**PROBLEM REQUIREMENTS**
Reproduce the listing below word for word, with no pictures.

**GIVEN INFORMATION**
┄┄┄┄┄┄┄┄┄┄

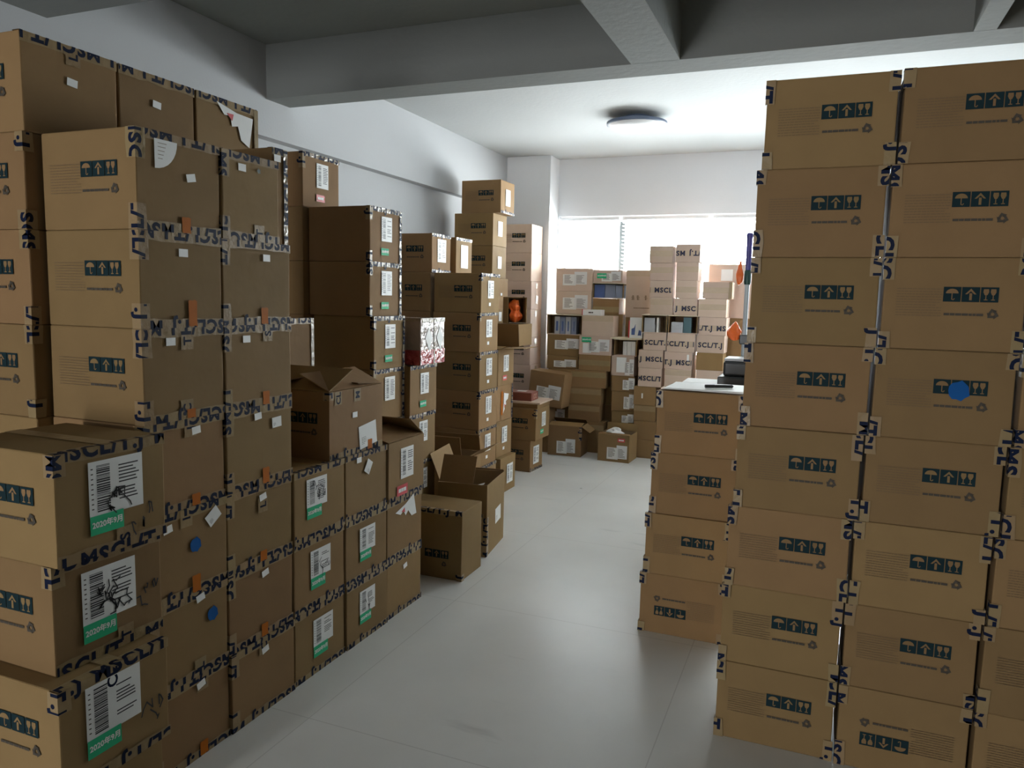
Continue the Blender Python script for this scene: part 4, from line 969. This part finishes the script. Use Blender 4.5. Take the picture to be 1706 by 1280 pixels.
# open cartons on the floor in front
open_carton(-2.465, -2.125, 7.06, 7.33, 0, .30, 'open carton on the floor at the far left, torn flap at its side', 'open cartons on the far floor',
            [('+x', 215, .10, .9, 0), ('-y', 10, .12, 1, 0), ('+y', 30, .1, 1, 0)], [('patch', .55, .33, 16, .19, .15), ('tape', 'right', 0, .45, .05, .1)], rz=.05)
open_carton(-1.93, -1.62, 7.02, 7.31, 0, .265, 'open carton on the floor at the far right with crumpled paper inside', 'open cartons on the far floor',
            [('+y', 95, .07, 1, 0), ('-y', 4, .05, 1, 0)], [('patch', .62, .36, 17, .2, .14), ('yred', .75, .82, .7)], rz=-.03)
o = lump('crumpled_paper', 'slip', .06, .05, .05, 21, .5, (-1.81, 7.2, .205)); tag(o, 'crumpled white paper sticking out of the far right open carton', 'paper')

# ------------------------------------------------------------------ daylight
W = bpy.data.worlds.new('World'); bpy.context.scene.world = W; W.use_nodes = True
bg = W.node_tree.nodes['Background']; bg.inputs[0].default_value = (0.96, 0.98, 1.0, 1); bg.inputs[1].default_value = 54.0
def portal(name, loc, rot, sx, sy):
    l = bpy.data.lights.new(name, 'AREA'); l.shape = 'RECTANGLE'; l.size = sx; l.size_y = sy; l.cycles.is_portal = True
    o = bpy.data.objects.new(name, l); C.objects.link(o); o.location = loc; o.rotation_euler = rot; return o
portal('window_portal', ((WX0+WX1)/2, YF+0.235, (WZ0+WZ1)/2), (-PI/2, 0, 0), WX1-WX0, WZ1-WZ0)
portal('doorway_portal', ((RX0+RX1)/2, YB-0.1, RZ1/2), (PI/2, 0, 0), RX1-RX0, RZ1)

# ------------------------------------------------------------------ camera
f, cx, cy = 1262.0, 853.0, 640.0
Yc = Vector((1371-cx, -(508-cy), -f)).normalized()
Xc = -Vector((-2280-cx, -(425-cy), -f)); Xc = (Xc-Yc*Xc.dot(Yc)).normalized(); Zc = Xc.cross(Yc)
Rm = Matrix((Xc, Yc, Zc))           # camera axes expressed in the room
cam = bpy.data.cameras.new('camera'); co = bpy.data.objects.new('camera', cam); C.objects.link(co)
cam.sensor_fit = 'HORIZONTAL'; cam.sensor_width = 36.0; cam.lens = f/1706*36; cam.clip_start = 0.05
co.matrix_world = Matrix.Translation((0, 0, 1.55)) @ Rm.to_4x4()
S = bpy.context.scene; S.camera = co
S.view_settings.view_transform = 'Standard'; S.view_settings.look = 'None'; S.view_settings.gamma = 1; S.view_settings.use_curve_mapping = False
S.view_settings.exposure = 0.0
S.cycles.use_denoising = True; S.cycles.max_bounces = 12; S.cycles.diffuse_bounces = 8; S.cycles.sample_clamp_indirect = 8
S.cycles.transparent_max_bounces = 12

┄┄┄┄┄┄┄┄┄┄

**FINISHED TASK**
Continue the Blender Python script for this scene: part 4, from line 969. This part finishes the script. Use Blender 4.5. Take the picture to be 1706 by 1280 pixels.
# open cartons on the floor in front
open_carton(-2.465, -2.125, 7.06, 7.33, 0, .30, 'open carton on the floor at the far left, torn flap at its side', 'open cartons on the far floor',
            [('+x', 215, .10, .9, 0), ('-y', 10, .12, 1, 0), ('+y', 30, .1, 1, 0)], [('patch', .55, .33, 16, .19, .15), ('tape', 'right', 0, .45, .05, .1)], rz=.05)
open_carton(-1.93, -1.62, 7.02, 7.31, 0, .265, 'open carton on the floor at the far right with crumpled paper inside', 'open cartons on the far floor',
            [('+y', 95, .07, 1, 0), ('-y', 4, .05, 1, 0)], [('patch', .62, .36, 17, .2, .14), ('yred', .75, .82, .7)], rz=-.03)
o = lump('crumpled_paper', 'slip', .06, .05, .05, 21, .5, (-1.81, 7.2, .205)); tag(o, 'crumpled white paper sticking out of the far right open carton', 'paper')

# ------------------------------------------------------------------ daylight
W = bpy.data.worlds.new('World'); bpy.context.scene.world = W; W.use_nodes = True
bg = W.node_tree.nodes['Background']; bg.inputs[0].default_value = (0.96, 0.98, 1.0, 1); bg.inputs[1].default_value = 54.0
def portal(name, loc, rot, sx, sy):
    l = bpy.data.lights.new(name, 'AREA'); l.shape = 'RECTANGLE'; l.size = sx; l.size_y = sy; l.cycles.is_portal = True
    o = bpy.data.objects.new(name, l); C.objects.link(o); o.location = loc; o.rotation_euler = rot; return o
portal('window_portal', ((WX0+WX1)/2, YF+0.235, (WZ0+WZ1)/2), (-PI/2, 0, 0), WX1-WX0, WZ1-WZ0)
portal('doorway_portal', ((RX0+RX1)/2, YB-0.1, RZ1/2), (PI/2, 0, 0), RX1-RX0, RZ1)

# ------------------------------------------------------------------ camera
f, cx, cy = 1262.0, 853.0, 640.0
Yc = Vector((1371-cx, -(508-cy), -f)).normalized()
Xc = -Vector((-2280-cx, -(425-cy), -f)); Xc = (Xc-Yc*Xc.dot(Yc)).normalized(); Zc = Xc.cross(Yc)
Rm = Matrix((Xc, Yc, Zc))           # camera axes expressed in the room
cam = bpy.data.cameras.new('camera'); co = bpy.data.objects.new('camera', cam); C.objects.link(co)
cam.sensor_fit = 'HORIZONTAL'; cam.sensor_width = 36.0; cam.lens = f/1706*36; cam.clip_start = 0.05
co.matrix_world = Matrix.Translation((0, 0, 1.55)) @ Rm.to_4x4()
S = bpy.context.scene; S.camera = co
S.view_settings.view_transform = 'Standard'; S.view_settings.look = 'None'; S.view_settings.gamma = 1; S.view_settings.use_curve_mapping = False
S.view_settings.exposure = 0.0
S.cycles.use_denoising = True; S.cycles.max_bounces = 12; S.cycles.diffuse_bounces = 8; S.cycles.sample_clamp_indirect = 8
S.cycles.transparent_max_bounces = 12